──────── Provided material ────────
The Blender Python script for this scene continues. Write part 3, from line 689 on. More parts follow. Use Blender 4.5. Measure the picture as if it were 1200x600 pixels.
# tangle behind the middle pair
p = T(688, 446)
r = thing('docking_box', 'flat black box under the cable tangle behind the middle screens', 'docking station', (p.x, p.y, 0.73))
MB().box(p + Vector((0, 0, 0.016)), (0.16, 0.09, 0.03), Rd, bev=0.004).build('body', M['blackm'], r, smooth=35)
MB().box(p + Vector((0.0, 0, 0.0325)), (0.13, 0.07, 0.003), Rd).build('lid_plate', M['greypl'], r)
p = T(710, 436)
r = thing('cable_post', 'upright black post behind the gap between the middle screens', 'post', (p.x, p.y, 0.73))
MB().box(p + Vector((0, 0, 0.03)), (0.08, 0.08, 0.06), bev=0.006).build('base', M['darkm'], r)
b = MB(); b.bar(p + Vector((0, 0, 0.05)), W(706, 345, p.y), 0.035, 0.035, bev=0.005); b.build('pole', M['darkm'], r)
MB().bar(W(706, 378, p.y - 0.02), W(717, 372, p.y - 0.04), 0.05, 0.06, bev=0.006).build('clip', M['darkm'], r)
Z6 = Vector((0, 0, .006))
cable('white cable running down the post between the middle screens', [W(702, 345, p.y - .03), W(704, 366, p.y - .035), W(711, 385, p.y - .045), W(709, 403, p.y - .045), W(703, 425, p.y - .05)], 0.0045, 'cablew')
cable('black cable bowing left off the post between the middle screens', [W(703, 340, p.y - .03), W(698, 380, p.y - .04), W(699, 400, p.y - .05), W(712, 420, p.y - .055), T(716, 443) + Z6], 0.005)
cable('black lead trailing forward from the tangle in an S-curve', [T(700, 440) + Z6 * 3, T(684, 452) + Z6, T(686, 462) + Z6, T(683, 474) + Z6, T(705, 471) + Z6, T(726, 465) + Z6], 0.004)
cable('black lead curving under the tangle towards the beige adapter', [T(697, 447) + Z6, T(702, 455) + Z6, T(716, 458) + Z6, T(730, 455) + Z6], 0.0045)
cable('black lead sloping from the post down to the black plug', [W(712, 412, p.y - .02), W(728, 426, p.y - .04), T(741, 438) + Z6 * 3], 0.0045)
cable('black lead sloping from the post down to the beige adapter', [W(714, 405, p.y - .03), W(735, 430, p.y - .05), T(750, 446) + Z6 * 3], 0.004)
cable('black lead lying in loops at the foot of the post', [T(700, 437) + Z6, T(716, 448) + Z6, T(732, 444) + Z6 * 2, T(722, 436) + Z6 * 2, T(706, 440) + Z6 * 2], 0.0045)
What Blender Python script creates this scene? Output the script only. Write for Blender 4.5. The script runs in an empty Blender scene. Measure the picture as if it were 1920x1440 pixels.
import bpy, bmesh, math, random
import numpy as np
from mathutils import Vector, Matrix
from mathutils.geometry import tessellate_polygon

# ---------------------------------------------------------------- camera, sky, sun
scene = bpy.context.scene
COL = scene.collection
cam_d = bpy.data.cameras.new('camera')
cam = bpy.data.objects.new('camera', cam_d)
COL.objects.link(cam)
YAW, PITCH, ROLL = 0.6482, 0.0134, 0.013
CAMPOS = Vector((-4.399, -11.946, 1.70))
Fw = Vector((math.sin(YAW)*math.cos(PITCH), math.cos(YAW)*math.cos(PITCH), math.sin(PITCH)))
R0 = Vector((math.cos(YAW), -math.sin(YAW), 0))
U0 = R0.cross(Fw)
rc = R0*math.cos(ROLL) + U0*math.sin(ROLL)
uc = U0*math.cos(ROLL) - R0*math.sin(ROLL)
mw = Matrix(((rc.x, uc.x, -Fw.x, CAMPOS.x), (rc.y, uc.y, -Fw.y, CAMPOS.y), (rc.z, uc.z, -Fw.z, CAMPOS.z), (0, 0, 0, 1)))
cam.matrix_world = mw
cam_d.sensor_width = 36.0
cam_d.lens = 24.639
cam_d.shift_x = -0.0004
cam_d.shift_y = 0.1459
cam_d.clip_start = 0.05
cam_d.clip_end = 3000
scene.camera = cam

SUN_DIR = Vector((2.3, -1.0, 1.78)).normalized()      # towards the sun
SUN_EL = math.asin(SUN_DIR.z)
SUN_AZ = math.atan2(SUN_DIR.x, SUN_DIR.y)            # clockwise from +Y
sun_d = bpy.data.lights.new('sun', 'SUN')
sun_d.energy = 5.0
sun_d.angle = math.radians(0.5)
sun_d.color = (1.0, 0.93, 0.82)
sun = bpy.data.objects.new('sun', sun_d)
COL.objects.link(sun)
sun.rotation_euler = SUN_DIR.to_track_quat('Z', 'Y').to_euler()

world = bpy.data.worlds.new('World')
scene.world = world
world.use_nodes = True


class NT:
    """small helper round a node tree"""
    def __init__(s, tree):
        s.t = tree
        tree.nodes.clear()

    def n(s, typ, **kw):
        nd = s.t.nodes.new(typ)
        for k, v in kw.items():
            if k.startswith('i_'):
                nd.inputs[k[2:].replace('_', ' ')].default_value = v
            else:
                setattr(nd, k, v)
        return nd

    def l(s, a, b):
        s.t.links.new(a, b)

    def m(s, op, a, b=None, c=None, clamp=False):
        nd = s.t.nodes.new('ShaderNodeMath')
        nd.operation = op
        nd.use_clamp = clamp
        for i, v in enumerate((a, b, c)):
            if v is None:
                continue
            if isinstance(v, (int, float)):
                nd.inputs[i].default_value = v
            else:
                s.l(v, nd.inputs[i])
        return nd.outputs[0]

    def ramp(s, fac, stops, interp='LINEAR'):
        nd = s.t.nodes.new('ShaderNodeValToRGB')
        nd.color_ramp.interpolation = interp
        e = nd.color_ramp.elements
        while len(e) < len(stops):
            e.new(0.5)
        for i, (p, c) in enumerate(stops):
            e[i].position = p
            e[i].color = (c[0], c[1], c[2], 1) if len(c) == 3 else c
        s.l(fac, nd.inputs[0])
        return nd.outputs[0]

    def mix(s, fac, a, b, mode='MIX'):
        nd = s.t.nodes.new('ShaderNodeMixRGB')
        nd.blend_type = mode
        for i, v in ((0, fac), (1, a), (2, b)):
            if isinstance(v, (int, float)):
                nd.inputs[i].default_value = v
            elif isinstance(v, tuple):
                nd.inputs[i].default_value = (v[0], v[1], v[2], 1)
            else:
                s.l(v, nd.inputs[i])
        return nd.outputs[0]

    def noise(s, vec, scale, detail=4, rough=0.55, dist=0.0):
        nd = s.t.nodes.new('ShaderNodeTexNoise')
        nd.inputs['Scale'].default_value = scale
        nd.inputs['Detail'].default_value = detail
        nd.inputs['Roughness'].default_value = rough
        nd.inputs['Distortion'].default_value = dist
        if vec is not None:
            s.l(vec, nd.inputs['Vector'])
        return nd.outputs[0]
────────
■ Your goal: Write out every entry verbatim.

■ Exercise solution:
The Blender Python script for this scene continues. Write part 3, from line 689 on. More parts follow. Use Blender 4.5. Measure the picture as if it were 1200x600 pixels.
# tangle behind the middle pair
p = T(688, 446)
r = thing('docking_box', 'flat black box under the cable tangle behind the middle screens', 'docking station', (p.x, p.y, 0.73))
MB().box(p + Vector((0, 0, 0.016)), (0.16, 0.09, 0.03), Rd, bev=0.004).build('body', M['blackm'], r, smooth=35)
MB().box(p + Vector((0.0, 0, 0.0325)), (0.13, 0.07, 0.003), Rd).build('lid_plate', M['greypl'], r)
p = T(710, 436)
r = thing('cable_post', 'upright black post behind the gap between the middle screens', 'post', (p.x, p.y, 0.73))
MB().box(p + Vector((0, 0, 0.03)), (0.08, 0.08, 0.06), bev=0.006).build('base', M['darkm'], r)
b = MB(); b.bar(p + Vector((0, 0, 0.05)), W(706, 345, p.y), 0.035, 0.035, bev=0.005); b.build('pole', M['darkm'], r)
MB().bar(W(706, 378, p.y - 0.02), W(717, 372, p.y - 0.04), 0.05, 0.06, bev=0.006).build('clip', M['darkm'], r)
Z6 = Vector((0, 0, .006))
cable('white cable running down the post between the middle screens', [W(702, 345, p.y - .03), W(704, 366, p.y - .035), W(711, 385, p.y - .045), W(709, 403, p.y - .045), W(703, 425, p.y - .05)], 0.0045, 'cablew')
cable('black cable bowing left off the post between the middle screens', [W(703, 340, p.y - .03), W(698, 380, p.y - .04), W(699, 400, p.y - .05), W(712, 420, p.y - .055), T(716, 443) + Z6], 0.005)
cable('black lead trailing forward from the tangle in an S-curve', [T(700, 440) + Z6 * 3, T(684, 452) + Z6, T(686, 462) + Z6, T(683, 474) + Z6, T(705, 471) + Z6, T(726, 465) + Z6], 0.004)
cable('black lead curving under the tangle towards the beige adapter', [T(697, 447) + Z6, T(702, 455) + Z6, T(716, 458) + Z6, T(730, 455) + Z6], 0.0045)
cable('black lead sloping from the post down to the black plug', [W(712, 412, p.y - .02), W(728, 426, p.y - .04), T(741, 438) + Z6 * 3], 0.0045)
cable('black lead sloping from the post down to the beige adapter', [W(714, 405, p.y - .03), W(735, 430, p.y - .05), T(750, 446) + Z6 * 3], 0.004)
cable('black lead lying in loops at the foot of the post', [T(700, 437) + Z6, T(716, 448) + Z6, T(732, 444) + Z6 * 2, T(722, 436) + Z6 * 2, T(706, 440) + Z6 * 2], 0.0045)
What Blender Python script creates this scene? Output the script only. Write for Blender 4.5. The script runs in an empty Blender scene. Measure the picture as if it were 1920x1440 pixels.
import bpy, bmesh, math, random
import numpy as np
from mathutils import Vector, Matrix
from mathutils.geometry import tessellate_polygon

# ---------------------------------------------------------------- camera, sky, sun
scene = bpy.context.scene
COL = scene.collection
cam_d = bpy.data.cameras.new('camera')
cam = bpy.data.objects.new('camera', cam_d)
COL.objects.link(cam)
YAW, PITCH, ROLL = 0.6482, 0.0134, 0.013
CAMPOS = Vector((-4.399, -11.946, 1.70))
Fw = Vector((math.sin(YAW)*math.cos(PITCH), math.cos(YAW)*math.cos(PITCH), math.sin(PITCH)))
R0 = Vector((math.cos(YAW), -math.sin(YAW), 0))
U0 = R0.cross(Fw)
rc = R0*math.cos(ROLL) + U0*math.sin(ROLL)
uc = U0*math.cos(ROLL) - R0*math.sin(ROLL)
mw = Matrix(((rc.x, uc.x, -Fw.x, CAMPOS.x), (rc.y, uc.y, -Fw.y, CAMPOS.y), (rc.z, uc.z, -Fw.z, CAMPOS.z), (0, 0, 0, 1)))
cam.matrix_world = mw
cam_d.sensor_width = 36.0
cam_d.lens = 24.639
cam_d.shift_x = -0.0004
cam_d.shift_y = 0.1459
cam_d.clip_start = 0.05
cam_d.clip_end = 3000
scene.camera = cam

SUN_DIR = Vector((2.3, -1.0, 1.78)).normalized()      # towards the sun
SUN_EL = math.asin(SUN_DIR.z)
SUN_AZ = math.atan2(SUN_DIR.x, SUN_DIR.y)            # clockwise from +Y
sun_d = bpy.data.lights.new('sun', 'SUN')
sun_d.energy = 5.0
sun_d.angle = math.radians(0.5)
sun_d.color = (1.0, 0.93, 0.82)
sun = bpy.data.objects.new('sun', sun_d)
COL.objects.link(sun)
sun.rotation_euler = SUN_DIR.to_track_quat('Z', 'Y').to_euler()

world = bpy.data.worlds.new('World')
scene.world = world
world.use_nodes = True


class NT:
    """small helper round a node tree"""
    def __init__(s, tree):
        s.t = tree
        tree.nodes.clear()

    def n(s, typ, **kw):
        nd = s.t.nodes.new(typ)
        for k, v in kw.items():
            if k.startswith('i_'):
                nd.inputs[k[2:].replace('_', ' ')].default_value = v
            else:
                setattr(nd, k, v)
        return nd

    def l(s, a, b):
        s.t.links.new(a, b)

    def m(s, op, a, b=None, c=None, clamp=False):
        nd = s.t.nodes.new('ShaderNodeMath')
        nd.operation = op
        nd.use_clamp = clamp
        for i, v in enumerate((a, b, c)):
            if v is None:
                continue
            if isinstance(v, (int, float)):
                nd.inputs[i].default_value = v
            else:
                s.l(v, nd.inputs[i])
        return nd.outputs[0]

    def ramp(s, fac, stops, interp='LINEAR'):
        nd = s.t.nodes.new('ShaderNodeValToRGB')
        nd.color_ramp.interpolation = interp
        e = nd.color_ramp.elements
        while len(e) < len(stops):
            e.new(0.5)
        for i, (p, c) in enumerate(stops):
            e[i].position = p
            e[i].color = (c[0], c[1], c[2], 1) if len(c) == 3 else c
        s.l(fac, nd.inputs[0])
        return nd.outputs[0]

    def mix(s, fac, a, b, mode='MIX'):
        nd = s.t.nodes.new('ShaderNodeMixRGB')
        nd.blend_type = mode
        for i, v in ((0, fac), (1, a), (2, b)):
            if isinstance(v, (int, float)):
                nd.inputs[i].default_value = v
            elif isinstance(v, tuple):
                nd.inputs[i].default_value = (v[0], v[1], v[2], 1)
            else:
                s.l(v, nd.inputs[i])
        return nd.outputs[0]

    def noise(s, vec, scale, detail=4, rough=0.55, dist=0.0):
        nd = s.t.nodes.new('ShaderNodeTexNoise')
        nd.inputs['Scale'].default_value = scale
        nd.inputs['Detail'].default_value = detail
        nd.inputs['Roughness'].default_value = rough
        nd.inputs['Distortion'].default_value = dist
        if vec is not None:
            s.l(vec, nd.inputs['Vector'])
        return nd.outputs[0]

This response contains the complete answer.